Son avocate reprend la question : « Ce serait pas la garde-à-vue de trop ? » Monsieur H. hoche la tête : « Je sais que je risque le ferme. »

« Deux ans de suivi et rien n’a été mis en place »

« Sur les conseils de son avocat, il a admis que c’était bien une livraison de stupéfiants », constate la procureure. Les faits sont donc reconnus. « Ce qui est dommage aujourd’hui, c’est la personnalité de Monsieur. C’est quelqu’un de jeune, à 24 ans, on espérait le voir autre part. Ce sont des faits en récidive, et ce alors même qu’il y a eu différentes condamnations et de nombreux avertissements avec une gradation de la réponse pénale. Deux ans de suivi et rien n’a été mis en place. Il n’a pas compris que ce sursis probatoire, c’était une peine et on le retrouve aujourd’hui, alors qu’il a été condamné il y a à peine trois mois. » Le parquet déplore des mains tendues sans effet et le raisonnement absurde du prévenu : choisir la livraison de stupéfiants alors même que son permis était suspendu, tout ça pour assurer sa consommation de cannabis malgré une baisse de revenus. Croit-elle à la bonne foi de Monsieur H. ? « Il y a ce qu’on dit à l’audience et ce qu’on fait derrière. » Elle requiert dix mois d’emprisonnement ferme avec mandat de dépôt.
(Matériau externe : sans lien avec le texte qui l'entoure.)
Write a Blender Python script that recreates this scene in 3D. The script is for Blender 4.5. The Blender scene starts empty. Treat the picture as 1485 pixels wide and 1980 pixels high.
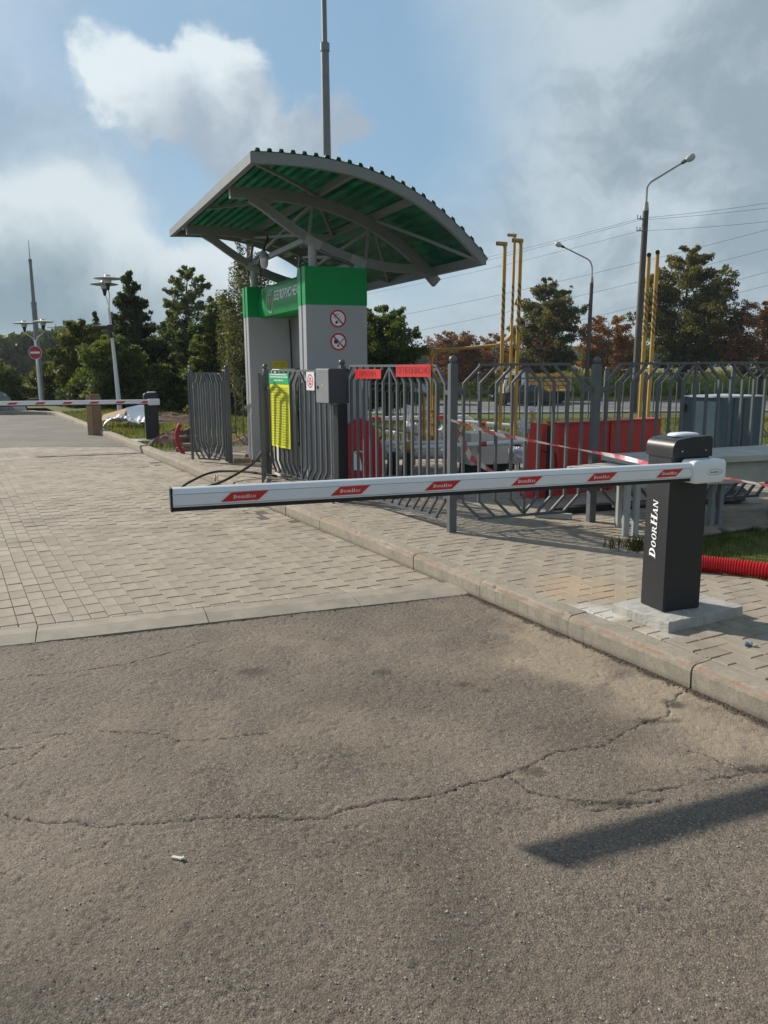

L’avocat du prévenu s’interroge en effet sur ses choix. « Mais j’ai trouvé un peu d’espoir aujourd’hui. Évidemment, il y a un certain nombre de déclarations qui n’ont pas manqué de surprendre le tribunal, mais je salue la réflexion de Monsieur, il y a une évolution notable, il est temps de dire la vérité et d’arrêter de prendre le tribunal pour ce qu’il n’est pas. » Il énumère les accomplissements positifs de son client, son insertion dans la société. « J’entends que oui, on a tout essayé, qu’il est aux portes de la maison d’arrêt de Nanterre. Mais celles-ci peuvent encore rester fermées, et il peut encore envisager autrement son avenir. » Il préconise un emprisonnement ferme aménageable, qui va s’ajouter à sa peine en phase d’aménagement. Monsieur H. tente une dernière fois de montrer sa bonne volonté pour sortir de l’addiction : « Je souhaite vraiment me soigner d’ici la fin de cette année. »

Au délibéré, il est relaxé pour les faits d’offre et de cession de stupéfiants, et pour la détention et l’acquisition sur l’une des périodes de prévention. Coupable du surplus, il est condamné à huit mois d’emprisonnement avec mandat de dépôt. Son permis de conduire est annulé et il aura interdiction de le repasser pendant six mois. La juge lui signifie qu’elle espère bien ne pas le revoir dans le box : « Le tribunal pense que vous avez fait les mauvais choix, mais que vous êtes capable d’en faire d’autres. » C’est sa première incarcération. Dans la salle, des proches de Monsieur H. semblent sous le choc. Comme pour dire de ne pas s’inquiéter pour lui, il leur adresse un clin d’œil avant de s’engouffrer dans le couloir du tribunal, direction la maison d’arrêt de Nanterre.